=== Problem details ===
Output every line exactly as written. Leave out pictures.

[Start of Recorded information]

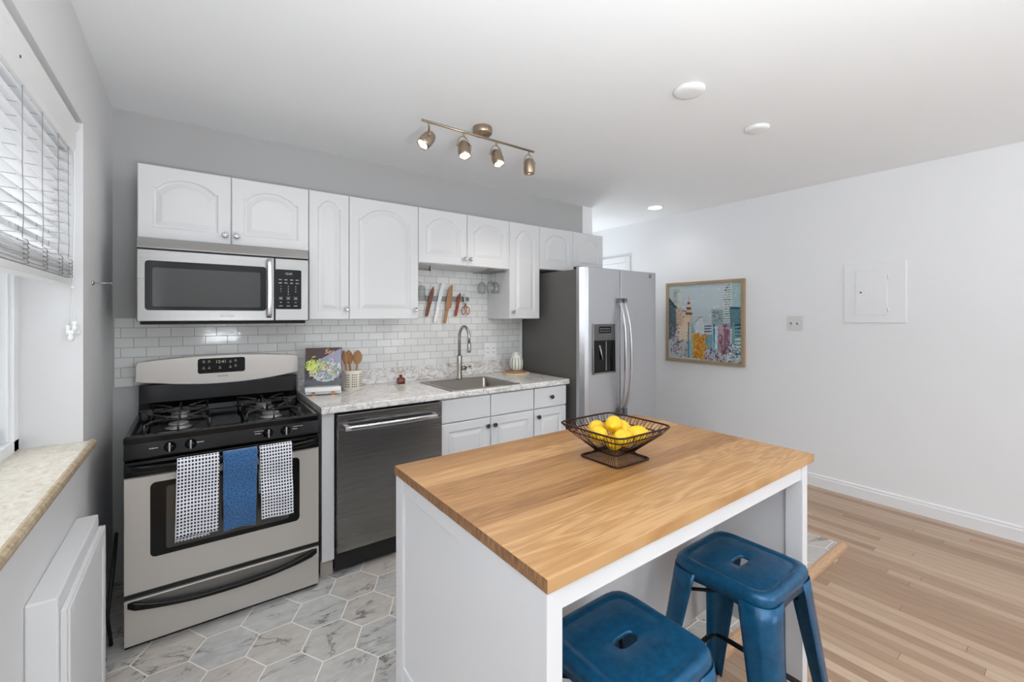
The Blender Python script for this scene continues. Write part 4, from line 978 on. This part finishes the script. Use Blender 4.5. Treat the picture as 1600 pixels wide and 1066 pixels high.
# ------------------------------------------------------------------ knife rack with knives
kr = MB(); kr.prism(rrect(1.638, 2.02, 1.512, 1.548, .012), -.028, -.0085, 'xz'); tag(kr.build('magnetic_knife_rack', flat('dark_steel_bar', S(120, 120, 120), .35, .8), bevel=.002), 'steel magnetic bar on the tiles holding knives and scissors', 'knife rack')
def blade(name, pts, mat, label, cat, y=-.031, th=.008, handle=None, hm=None):
    t = thing(name, (sum(p[0] for p in pts) / len(pts), y, min(p[1] for p in pts)), label, cat, 'knives on the magnetic rack')
    MB().prism(pts, y - th, y, 'xz').build('blade', mat, t, bevel=.0015)
    if handle: MB().prism(handle, y - th * 1.5, y + .0, 'xz').build('handle', hm or mat, t, bevel=.003)
    return t
def along(p0, p1, prof):
    """outline from a centre line p0->p1 and (t, left, right) widths"""
    d = Vector((p1[0] - p0[0], p1[1] - p0[1])); n = Vector((-d.y, d.x)).normalized(); A, B = [], []
    for t_, l, r in prof: c_ = Vector(p0) + d * t_; A.append(tuple(c_ + n * l)); B.append(tuple(c_ - n * r))
    return A + B[::-1]
p0, p1 = (1.640, 1.391), (1.700, 1.620)
blade('wooden_knife', along(p0, p1, [(.42, .013, .014), (.6, .017, .017), (.8, .014, .015), (.93, .007, .008), (1, .001, .001)]), 'walnut', 'dark brown pointed knife, leftmost on the rack', 'knife', handle=along(p0, p1, [(0, .009, .009), (.05, .012, .012), (.44, .0135, .0135)]))
p0, p1 = (1.706, 1.345), (1.785, 1.650)
blade('white_knife', along(p0, p1, [(.38, .015, .013), (.95, .018, .015), (1, .014, .013)]), flat('pale_blade', S(214, 216, 218), .3, .3), 'long straight white knife, second from the left', 'knife', handle=along(p0, p1, [(0, .007, .009), (.04, .011, .012), (.40, .0135, .0125)]), hm='plastic')
p0, p1 = (1.792, 1.338), (1.856, 1.640)
blade('bread_knife', along(p0, p1, [(.40, .014, .030), (.5, .019, .034), (.7, .022, .026), (.88, .018, .016), (.97, .006, .012), (1, -.006, .010)]), 'beech', 'broad light wooden knife with stripes at the middle of the rack', 'knife', handle=along(p0, p1, [(0, .008, .010), (.03, .011, .012), (.42, .013, .013)]))
p0, p1 = (1.888, 1.391), (1.932, 1.580)
blade('paring_knife', along(p0, p1, [(.45, .011, .012), (.7, .014, .014), (.9, .008, .009), (1, .001, .001)]), 'redwood', 'small red-brown knife between the striped knife and scissors', 'knife', handle=along(p0, p1, [(0, .008, .008), (.05, .011, .011), (.47, .0115, .012)]))
sc_ = thing('kitchen_scissors', (1.98, -.033, 1.41), 'steel scissors with copper-coloured looped handles at the rack end', 'scissors')
MB().prism([(1.972, 1.585), (1.966, 1.50), (1.978, 1.49), (1.984, 1.50)], -.036, -.032, 'xz').build('blade', 'nickel', sc_)
MB().prism([(1.955, 1.58), (1.990, 1.495), (1.978, 1.488), (1.968, 1.50)], -.040, -.036, 'xz').build('blade', 'nickel', sc_)
for s_ in (-1, 1):
    m = MB(); P = [(1.981 + s_ * (.021 + .016 * cos(a)), -.037, 1.437 + .030 * sin(a)) for a in [2 * pi * i / 20 for i in range(20)]]; m.tube(P, .0036, 8, closed=True)
    m.tube([(1.980, -.037, 1.495), (1.981 + s_ * .010, -.037, 1.462)], .0045, 8); m.build('finger_loop', 'copper', sc_)

# stemware rack under the short cabinet
sr = thing('stemware_rack', (2.12, -.18, 1.745), 'chrome wire stemware rack under the cabinet above the sink', 'glass rack')
m = MB()
for x in (2.05, 2.08, 2.112, 2.142, 2.174, 2.20): m.tube([(x, -.035, 1.742), (x, -.29, 1.742), (x, -.297, 1.75), (x, -.295, 1.7565)], .0022, 6)
m.tube([(2.045, -.06, 1.7445), (2.205, -.06, 1.7445)], .0025, 6).tube([(2.045, -.27, 1.7445), (2.205, -.27, 1.7445)], .0025, 6); m.build('rails', 'nickel', sr)
MB().lathe([(.008, 0), (.012, -.003), (.012, -.01), (.008, -.012)], (2.045, -.27, 1.752), n=12).build('mount', 'nickel', sr)
def glass_mb():
    m = MB(); m.lathe([(.001, .0), (.032, -.001), (.033, -.002), (.004, -.006), (.0035, -.07), (.006, -.078), (.022, -.088), (.033, -.105), (.036, -.125), (.034, -.15), (.030, -.175), (.0292, -.175), (.033, -.15), (.0348, -.125), (.0318, -.105), (.021, -.09), (.001, -.082)], n=28); return m
g0 = glass_mb().build('wine_glass', 'stemware', local=True)
for i, (x, y, lb) in enumerate([(2.096, -.23, 'wine glass hanging upside down at the left of the rack'), (2.158, -.20, 'wine glass hanging upside down at the right of the rack, nearest the cabinet side'), (2.096, -.10, 'wine glass hanging behind the left one, closest to the tiles')]):
    o = g0 if i == 0 else g0.copy()
    if i: COL.objects.link(o)
    o.location = (x, y, 1.7475); tag(o, lb, 'wine glass', 'wine glasses under the cabinet')
ph = thing('paper_towel_bracket', (1.53, -.18, 1.757), 'small steel bracket under the cabinet left of the knives', 'bracket')
m = MB(); m.box(1.46, 1.60, -.21, -.18, 1.754, 1.757); m.build('mounting_plate', 'nickel', ph); m = MB(); m.box(1.594, 1.60, -.21, -.18, 1.72, 1.754).tube([(1.597, -.195, 1.725), (1.47, -.195, 1.725)], .005, 8); m.build('arm', 'nickel', ph)
hg = thing('hanging_glass_jug', (1.60, -.05, 1.50), 'clear glass beaker standing out beside the left end of the knife rack', 'glass')
bpy.data.objects.remove(hg)
m = MB(); m.lathe([(.001, 0), (.026, -.002), (.034, -.02), (.036, -.12), (.0345, -.12), (.0325, -.02), (.001, -.004)], (1.585, -.06, 1.625), n=28)
m.tube([(1.585, -.06, 1.623), (1.585, -.05, 1.65), (1.585, -.012, 1.655), (1.585, -.0085, 1.64)], .0022, 6)
tag(m.build('glass_cup', 'stemware'), 'clear upside-down glass cup on a wall hook left of the knives', 'glass')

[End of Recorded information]

=== Completed exercise ===
The Blender Python script for this scene continues. Write part 4, from line 978 on. This part finishes the script. Use Blender 4.5. Treat the picture as 1600 pixels wide and 1066 pixels high.
# ------------------------------------------------------------------ knife rack with knives
kr = MB(); kr.prism(rrect(1.638, 2.02, 1.512, 1.548, .012), -.028, -.0085, 'xz'); tag(kr.build('magnetic_knife_rack', flat('dark_steel_bar', S(120, 120, 120), .35, .8), bevel=.002), 'steel magnetic bar on the tiles holding knives and scissors', 'knife rack')
def blade(name, pts, mat, label, cat, y=-.031, th=.008, handle=None, hm=None):
    t = thing(name, (sum(p[0] for p in pts) / len(pts), y, min(p[1] for p in pts)), label, cat, 'knives on the magnetic rack')
    MB().prism(pts, y - th, y, 'xz').build('blade', mat, t, bevel=.0015)
    if handle: MB().prism(handle, y - th * 1.5, y + .0, 'xz').build('handle', hm or mat, t, bevel=.003)
    return t
def along(p0, p1, prof):
    """outline from a centre line p0->p1 and (t, left, right) widths"""
    d = Vector((p1[0] - p0[0], p1[1] - p0[1])); n = Vector((-d.y, d.x)).normalized(); A, B = [], []
    for t_, l, r in prof: c_ = Vector(p0) + d * t_; A.append(tuple(c_ + n * l)); B.append(tuple(c_ - n * r))
    return A + B[::-1]
p0, p1 = (1.640, 1.391), (1.700, 1.620)
blade('wooden_knife', along(p0, p1, [(.42, .013, .014), (.6, .017, .017), (.8, .014, .015), (.93, .007, .008), (1, .001, .001)]), 'walnut', 'dark brown pointed knife, leftmost on the rack', 'knife', handle=along(p0, p1, [(0, .009, .009), (.05, .012, .012), (.44, .0135, .0135)]))
p0, p1 = (1.706, 1.345), (1.785, 1.650)
blade('white_knife', along(p0, p1, [(.38, .015, .013), (.95, .018, .015), (1, .014, .013)]), flat('pale_blade', S(214, 216, 218), .3, .3), 'long straight white knife, second from the left', 'knife', handle=along(p0, p1, [(0, .007, .009), (.04, .011, .012), (.40, .0135, .0125)]), hm='plastic')
p0, p1 = (1.792, 1.338), (1.856, 1.640)
blade('bread_knife', along(p0, p1, [(.40, .014, .030), (.5, .019, .034), (.7, .022, .026), (.88, .018, .016), (.97, .006, .012), (1, -.006, .010)]), 'beech', 'broad light wooden knife with stripes at the middle of the rack', 'knife', handle=along(p0, p1, [(0, .008, .010), (.03, .011, .012), (.42, .013, .013)]))
p0, p1 = (1.888, 1.391), (1.932, 1.580)
blade('paring_knife', along(p0, p1, [(.45, .011, .012), (.7, .014, .014), (.9, .008, .009), (1, .001, .001)]), 'redwood', 'small red-brown knife between the striped knife and scissors', 'knife', handle=along(p0, p1, [(0, .008, .008), (.05, .011, .011), (.47, .0115, .012)]))
sc_ = thing('kitchen_scissors', (1.98, -.033, 1.41), 'steel scissors with copper-coloured looped handles at the rack end', 'scissors')
MB().prism([(1.972, 1.585), (1.966, 1.50), (1.978, 1.49), (1.984, 1.50)], -.036, -.032, 'xz').build('blade', 'nickel', sc_)
MB().prism([(1.955, 1.58), (1.990, 1.495), (1.978, 1.488), (1.968, 1.50)], -.040, -.036, 'xz').build('blade', 'nickel', sc_)
for s_ in (-1, 1):
    m = MB(); P = [(1.981 + s_ * (.021 + .016 * cos(a)), -.037, 1.437 + .030 * sin(a)) for a in [2 * pi * i / 20 for i in range(20)]]; m.tube(P, .0036, 8, closed=True)
    m.tube([(1.980, -.037, 1.495), (1.981 + s_ * .010, -.037, 1.462)], .0045, 8); m.build('finger_loop', 'copper', sc_)

# stemware rack under the short cabinet
sr = thing('stemware_rack', (2.12, -.18, 1.745), 'chrome wire stemware rack under the cabinet above the sink', 'glass rack')
m = MB()
for x in (2.05, 2.08, 2.112, 2.142, 2.174, 2.20): m.tube([(x, -.035, 1.742), (x, -.29, 1.742), (x, -.297, 1.75), (x, -.295, 1.7565)], .0022, 6)
m.tube([(2.045, -.06, 1.7445), (2.205, -.06, 1.7445)], .0025, 6).tube([(2.045, -.27, 1.7445), (2.205, -.27, 1.7445)], .0025, 6); m.build('rails', 'nickel', sr)
MB().lathe([(.008, 0), (.012, -.003), (.012, -.01), (.008, -.012)], (2.045, -.27, 1.752), n=12).build('mount', 'nickel', sr)
def glass_mb():
    m = MB(); m.lathe([(.001, .0), (.032, -.001), (.033, -.002), (.004, -.006), (.0035, -.07), (.006, -.078), (.022, -.088), (.033, -.105), (.036, -.125), (.034, -.15), (.030, -.175), (.0292, -.175), (.033, -.15), (.0348, -.125), (.0318, -.105), (.021, -.09), (.001, -.082)], n=28); return m
g0 = glass_mb().build('wine_glass', 'stemware', local=True)
for i, (x, y, lb) in enumerate([(2.096, -.23, 'wine glass hanging upside down at the left of the rack'), (2.158, -.20, 'wine glass hanging upside down at the right of the rack, nearest the cabinet side'), (2.096, -.10, 'wine glass hanging behind the left one, closest to the tiles')]):
    o = g0 if i == 0 else g0.copy()
    if i: COL.objects.link(o)
    o.location = (x, y, 1.7475); tag(o, lb, 'wine glass', 'wine glasses under the cabinet')
ph = thing('paper_towel_bracket', (1.53, -.18, 1.757), 'small steel bracket under the cabinet left of the knives', 'bracket')
m = MB(); m.box(1.46, 1.60, -.21, -.18, 1.754, 1.757); m.build('mounting_plate', 'nickel', ph); m = MB(); m.box(1.594, 1.60, -.21, -.18, 1.72, 1.754).tube([(1.597, -.195, 1.725), (1.47, -.195, 1.725)], .005, 8); m.build('arm', 'nickel', ph)
hg = thing('hanging_glass_jug', (1.60, -.05, 1.50), 'clear glass beaker standing out beside the left end of the knife rack', 'glass')
bpy.data.objects.remove(hg)
m = MB(); m.lathe([(.001, 0), (.026, -.002), (.034, -.02), (.036, -.12), (.0345, -.12), (.0325, -.02), (.001, -.004)], (1.585, -.06, 1.625), n=28)
m.tube([(1.585, -.06, 1.623), (1.585, -.05, 1.65), (1.585, -.012, 1.655), (1.585, -.0085, 1.64)], .0022, 6)
tag(m.build('glass_cup', 'stemware'), 'clear upside-down glass cup on a wall hook left of the knives', 'glass')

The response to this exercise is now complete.